Source: East, L., Jackson, D., & O’Brien, L. (2007). ‘I don’t want to hate him forever’: Understanding daughter’s experiences of father absence. Australian Journal of Advanced Nursing, 24, 14-18.

A study using data from the National Longitudinal Study of Adolescent Health explored the relationship between family structure and risk of violent acts in neighborhoods. The results revealed that if the number of involved fathers is low in a neighborhood, then there is an increase in acts of teen violence. The statistical data showed that a 1 percent increase in the proportion of single-parent families in a neighborhood is associated with a 3 percent increase in an adolescent’s level of violence. In other words, adolescents who live in neighborhoods with lower proportions of single-parent families and who report higher levels of family integration commit less violence.

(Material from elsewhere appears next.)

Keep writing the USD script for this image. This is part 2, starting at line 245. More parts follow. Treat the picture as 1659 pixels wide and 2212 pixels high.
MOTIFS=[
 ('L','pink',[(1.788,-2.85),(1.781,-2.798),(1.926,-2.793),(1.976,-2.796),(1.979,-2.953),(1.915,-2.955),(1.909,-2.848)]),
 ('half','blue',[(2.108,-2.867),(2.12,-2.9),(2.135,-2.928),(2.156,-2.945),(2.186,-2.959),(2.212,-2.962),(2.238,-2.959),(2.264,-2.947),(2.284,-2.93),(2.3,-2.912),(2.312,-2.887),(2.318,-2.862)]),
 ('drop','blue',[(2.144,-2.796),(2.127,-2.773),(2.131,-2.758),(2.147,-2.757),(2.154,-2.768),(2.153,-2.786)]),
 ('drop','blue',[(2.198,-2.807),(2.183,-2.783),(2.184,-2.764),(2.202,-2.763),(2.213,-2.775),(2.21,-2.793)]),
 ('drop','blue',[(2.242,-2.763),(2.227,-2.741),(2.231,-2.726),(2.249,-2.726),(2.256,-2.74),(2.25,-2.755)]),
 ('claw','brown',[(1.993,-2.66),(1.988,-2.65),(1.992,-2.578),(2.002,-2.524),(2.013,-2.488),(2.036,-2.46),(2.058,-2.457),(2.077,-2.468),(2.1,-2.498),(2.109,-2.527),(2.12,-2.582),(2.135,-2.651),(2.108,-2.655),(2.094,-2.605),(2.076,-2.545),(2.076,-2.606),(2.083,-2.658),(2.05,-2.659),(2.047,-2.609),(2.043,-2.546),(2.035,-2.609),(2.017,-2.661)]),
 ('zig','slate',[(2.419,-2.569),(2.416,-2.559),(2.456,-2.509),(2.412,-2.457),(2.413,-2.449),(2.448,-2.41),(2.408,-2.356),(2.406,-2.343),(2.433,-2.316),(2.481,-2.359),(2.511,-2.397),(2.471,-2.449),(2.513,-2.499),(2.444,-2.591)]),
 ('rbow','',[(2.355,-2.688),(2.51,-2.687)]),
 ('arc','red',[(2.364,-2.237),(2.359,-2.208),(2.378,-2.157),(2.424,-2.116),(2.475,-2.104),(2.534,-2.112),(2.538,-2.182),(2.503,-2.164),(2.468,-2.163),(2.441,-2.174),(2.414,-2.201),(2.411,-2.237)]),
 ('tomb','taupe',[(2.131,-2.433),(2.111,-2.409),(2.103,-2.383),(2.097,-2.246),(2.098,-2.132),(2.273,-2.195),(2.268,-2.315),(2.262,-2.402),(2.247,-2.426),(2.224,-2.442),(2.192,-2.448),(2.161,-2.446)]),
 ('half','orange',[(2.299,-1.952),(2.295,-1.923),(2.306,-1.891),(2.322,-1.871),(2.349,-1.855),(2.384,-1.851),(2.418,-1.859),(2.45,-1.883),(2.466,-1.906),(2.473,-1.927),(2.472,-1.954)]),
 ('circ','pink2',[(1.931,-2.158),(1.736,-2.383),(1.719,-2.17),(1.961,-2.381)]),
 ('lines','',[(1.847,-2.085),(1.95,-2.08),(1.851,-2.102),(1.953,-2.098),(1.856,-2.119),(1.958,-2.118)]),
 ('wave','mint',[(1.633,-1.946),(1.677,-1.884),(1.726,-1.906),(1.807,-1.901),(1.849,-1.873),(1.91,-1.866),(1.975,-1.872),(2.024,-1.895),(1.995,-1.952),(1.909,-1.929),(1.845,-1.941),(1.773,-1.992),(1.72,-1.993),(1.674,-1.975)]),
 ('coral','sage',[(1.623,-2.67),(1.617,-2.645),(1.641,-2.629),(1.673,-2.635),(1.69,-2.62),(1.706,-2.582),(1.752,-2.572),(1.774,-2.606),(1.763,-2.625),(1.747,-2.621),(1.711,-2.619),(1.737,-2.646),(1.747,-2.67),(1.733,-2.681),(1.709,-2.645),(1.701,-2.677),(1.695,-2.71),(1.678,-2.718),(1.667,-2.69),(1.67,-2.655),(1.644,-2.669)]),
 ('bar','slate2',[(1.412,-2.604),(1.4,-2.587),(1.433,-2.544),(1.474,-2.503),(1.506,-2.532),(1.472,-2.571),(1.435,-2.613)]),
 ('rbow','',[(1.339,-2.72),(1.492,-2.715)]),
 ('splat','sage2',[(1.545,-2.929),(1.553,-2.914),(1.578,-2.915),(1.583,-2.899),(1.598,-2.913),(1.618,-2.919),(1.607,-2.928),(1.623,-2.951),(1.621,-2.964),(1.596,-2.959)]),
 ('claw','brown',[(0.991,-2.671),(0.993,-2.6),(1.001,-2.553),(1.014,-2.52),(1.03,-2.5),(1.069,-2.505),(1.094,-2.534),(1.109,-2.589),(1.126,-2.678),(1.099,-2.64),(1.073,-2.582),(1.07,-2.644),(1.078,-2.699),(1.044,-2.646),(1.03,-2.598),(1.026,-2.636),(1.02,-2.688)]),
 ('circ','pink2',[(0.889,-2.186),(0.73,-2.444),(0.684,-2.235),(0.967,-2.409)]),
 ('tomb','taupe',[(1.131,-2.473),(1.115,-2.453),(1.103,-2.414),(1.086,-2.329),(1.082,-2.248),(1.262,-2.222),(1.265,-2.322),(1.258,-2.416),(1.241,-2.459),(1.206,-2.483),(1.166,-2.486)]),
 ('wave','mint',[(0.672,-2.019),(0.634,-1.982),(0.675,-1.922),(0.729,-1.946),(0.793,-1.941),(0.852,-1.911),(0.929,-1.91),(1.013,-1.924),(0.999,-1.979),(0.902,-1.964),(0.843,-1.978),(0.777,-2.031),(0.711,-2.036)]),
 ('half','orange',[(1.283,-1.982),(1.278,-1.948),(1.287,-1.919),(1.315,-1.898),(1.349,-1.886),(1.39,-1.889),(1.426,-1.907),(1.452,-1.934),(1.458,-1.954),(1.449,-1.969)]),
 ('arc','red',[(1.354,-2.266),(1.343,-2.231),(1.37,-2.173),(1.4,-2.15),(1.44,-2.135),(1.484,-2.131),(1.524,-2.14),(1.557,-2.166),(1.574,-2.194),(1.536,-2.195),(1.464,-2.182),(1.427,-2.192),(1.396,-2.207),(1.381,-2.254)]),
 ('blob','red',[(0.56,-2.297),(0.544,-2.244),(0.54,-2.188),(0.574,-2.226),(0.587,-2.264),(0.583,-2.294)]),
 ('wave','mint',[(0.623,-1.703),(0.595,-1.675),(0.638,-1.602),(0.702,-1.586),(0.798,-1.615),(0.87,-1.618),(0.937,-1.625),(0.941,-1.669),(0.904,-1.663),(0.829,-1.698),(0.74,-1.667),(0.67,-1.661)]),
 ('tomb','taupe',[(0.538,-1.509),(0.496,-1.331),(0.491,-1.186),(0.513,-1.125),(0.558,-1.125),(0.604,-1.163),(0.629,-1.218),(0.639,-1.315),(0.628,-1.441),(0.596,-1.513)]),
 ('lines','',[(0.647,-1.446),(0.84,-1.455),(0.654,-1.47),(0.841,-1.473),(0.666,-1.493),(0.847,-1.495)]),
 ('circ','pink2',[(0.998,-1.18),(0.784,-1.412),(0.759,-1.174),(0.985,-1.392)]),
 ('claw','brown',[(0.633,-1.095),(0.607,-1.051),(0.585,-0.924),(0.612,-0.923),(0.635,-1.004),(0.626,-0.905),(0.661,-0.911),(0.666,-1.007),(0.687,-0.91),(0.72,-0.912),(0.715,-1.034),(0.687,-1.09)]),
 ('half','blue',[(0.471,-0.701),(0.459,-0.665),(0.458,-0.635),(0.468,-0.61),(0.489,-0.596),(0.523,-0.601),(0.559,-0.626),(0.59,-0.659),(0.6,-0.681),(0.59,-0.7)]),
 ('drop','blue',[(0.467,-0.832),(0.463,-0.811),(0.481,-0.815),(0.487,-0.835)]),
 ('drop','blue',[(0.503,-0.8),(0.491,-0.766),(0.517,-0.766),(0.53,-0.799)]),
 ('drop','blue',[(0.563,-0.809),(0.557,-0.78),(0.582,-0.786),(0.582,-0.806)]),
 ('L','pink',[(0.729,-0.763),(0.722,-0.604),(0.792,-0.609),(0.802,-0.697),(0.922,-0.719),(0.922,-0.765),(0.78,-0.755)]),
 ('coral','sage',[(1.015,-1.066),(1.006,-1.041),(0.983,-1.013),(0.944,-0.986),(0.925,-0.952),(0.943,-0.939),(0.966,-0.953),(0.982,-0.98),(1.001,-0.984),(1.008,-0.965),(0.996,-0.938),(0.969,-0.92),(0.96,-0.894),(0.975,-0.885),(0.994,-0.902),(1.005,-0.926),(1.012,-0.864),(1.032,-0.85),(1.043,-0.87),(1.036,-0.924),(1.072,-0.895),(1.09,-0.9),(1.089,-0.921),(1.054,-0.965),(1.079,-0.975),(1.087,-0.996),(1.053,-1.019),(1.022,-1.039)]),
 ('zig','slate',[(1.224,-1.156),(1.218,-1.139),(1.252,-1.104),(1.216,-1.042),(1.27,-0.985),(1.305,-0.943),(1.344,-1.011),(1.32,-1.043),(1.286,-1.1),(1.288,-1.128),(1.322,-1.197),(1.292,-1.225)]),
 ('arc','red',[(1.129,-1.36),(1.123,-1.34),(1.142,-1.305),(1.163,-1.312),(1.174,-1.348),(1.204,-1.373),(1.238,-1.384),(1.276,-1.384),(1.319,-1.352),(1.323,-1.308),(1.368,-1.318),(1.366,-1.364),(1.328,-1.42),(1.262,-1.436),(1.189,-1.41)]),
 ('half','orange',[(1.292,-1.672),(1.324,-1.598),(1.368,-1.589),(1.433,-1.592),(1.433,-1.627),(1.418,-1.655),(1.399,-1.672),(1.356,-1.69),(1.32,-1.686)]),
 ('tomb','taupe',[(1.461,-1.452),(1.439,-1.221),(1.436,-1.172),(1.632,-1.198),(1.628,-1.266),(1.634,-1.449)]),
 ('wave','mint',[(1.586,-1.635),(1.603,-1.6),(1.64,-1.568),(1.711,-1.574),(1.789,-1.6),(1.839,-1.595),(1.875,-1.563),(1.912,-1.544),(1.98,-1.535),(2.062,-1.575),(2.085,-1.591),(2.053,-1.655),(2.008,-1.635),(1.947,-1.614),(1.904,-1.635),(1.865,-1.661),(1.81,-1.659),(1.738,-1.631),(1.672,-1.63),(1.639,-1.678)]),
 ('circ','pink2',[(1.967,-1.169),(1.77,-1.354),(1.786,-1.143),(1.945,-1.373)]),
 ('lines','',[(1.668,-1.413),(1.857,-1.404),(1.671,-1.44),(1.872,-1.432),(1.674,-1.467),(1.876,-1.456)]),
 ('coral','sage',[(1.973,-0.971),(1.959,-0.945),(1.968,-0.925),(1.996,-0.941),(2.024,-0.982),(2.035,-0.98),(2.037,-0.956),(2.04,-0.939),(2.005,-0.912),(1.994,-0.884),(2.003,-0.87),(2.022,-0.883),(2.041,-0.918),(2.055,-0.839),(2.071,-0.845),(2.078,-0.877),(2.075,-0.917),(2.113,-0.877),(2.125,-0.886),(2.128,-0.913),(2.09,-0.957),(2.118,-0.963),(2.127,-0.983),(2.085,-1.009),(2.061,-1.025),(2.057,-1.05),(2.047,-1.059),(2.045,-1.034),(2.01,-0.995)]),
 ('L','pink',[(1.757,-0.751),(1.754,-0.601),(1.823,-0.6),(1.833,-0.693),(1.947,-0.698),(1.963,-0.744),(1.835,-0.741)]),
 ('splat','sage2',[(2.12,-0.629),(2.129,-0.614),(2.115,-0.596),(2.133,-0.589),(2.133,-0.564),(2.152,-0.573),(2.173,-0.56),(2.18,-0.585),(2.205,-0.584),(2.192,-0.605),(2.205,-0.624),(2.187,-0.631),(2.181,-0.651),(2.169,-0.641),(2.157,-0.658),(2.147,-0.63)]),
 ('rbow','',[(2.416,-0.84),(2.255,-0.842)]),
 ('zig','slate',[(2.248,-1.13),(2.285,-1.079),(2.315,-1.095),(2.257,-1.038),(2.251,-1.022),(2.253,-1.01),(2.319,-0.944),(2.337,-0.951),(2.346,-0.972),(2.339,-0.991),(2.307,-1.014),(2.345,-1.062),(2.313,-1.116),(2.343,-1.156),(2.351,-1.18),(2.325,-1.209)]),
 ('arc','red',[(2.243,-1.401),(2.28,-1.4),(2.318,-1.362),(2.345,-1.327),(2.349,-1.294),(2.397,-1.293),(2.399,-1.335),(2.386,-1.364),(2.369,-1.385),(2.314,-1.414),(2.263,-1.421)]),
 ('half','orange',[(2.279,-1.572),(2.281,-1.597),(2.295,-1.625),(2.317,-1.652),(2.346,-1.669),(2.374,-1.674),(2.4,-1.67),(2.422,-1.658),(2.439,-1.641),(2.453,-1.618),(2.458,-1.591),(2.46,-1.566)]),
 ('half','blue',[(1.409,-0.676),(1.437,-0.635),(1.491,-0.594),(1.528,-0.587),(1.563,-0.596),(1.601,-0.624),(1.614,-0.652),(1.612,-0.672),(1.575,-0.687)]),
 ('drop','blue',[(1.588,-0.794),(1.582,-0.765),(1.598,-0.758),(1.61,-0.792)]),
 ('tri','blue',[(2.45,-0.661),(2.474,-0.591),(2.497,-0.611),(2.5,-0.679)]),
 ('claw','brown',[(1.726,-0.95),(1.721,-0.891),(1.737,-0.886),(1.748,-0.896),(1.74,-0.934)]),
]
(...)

Source: Knoester, C., & Hayne, D. A. (2005). Community context, social integration into family, and youth violence. Journal of Marriage and Family, 67, 767-780.
Data from three waves of the Fragile Families Study (N= 2,111) was used to examine the prevalence and effects of Mothers’ relationship changes between birth and age 3 on their children’s well being. Children born to single mothers show higher levels of aggressive behavior than children born to married mothers. Living in a single-mother household is equivalent to experiencing 5.25 partnership transitions.

Source: Osborne, C., & McLanahan, S. (2007). Partnership instability and child well-being. Journal of Marriage and Family, 69, 1065-1083

Children in Father-absent homes are almost four times more likely to be poor. In 2011, 12% of children in married-couple families were living in poverty, compared to 44% of children in mother-only families.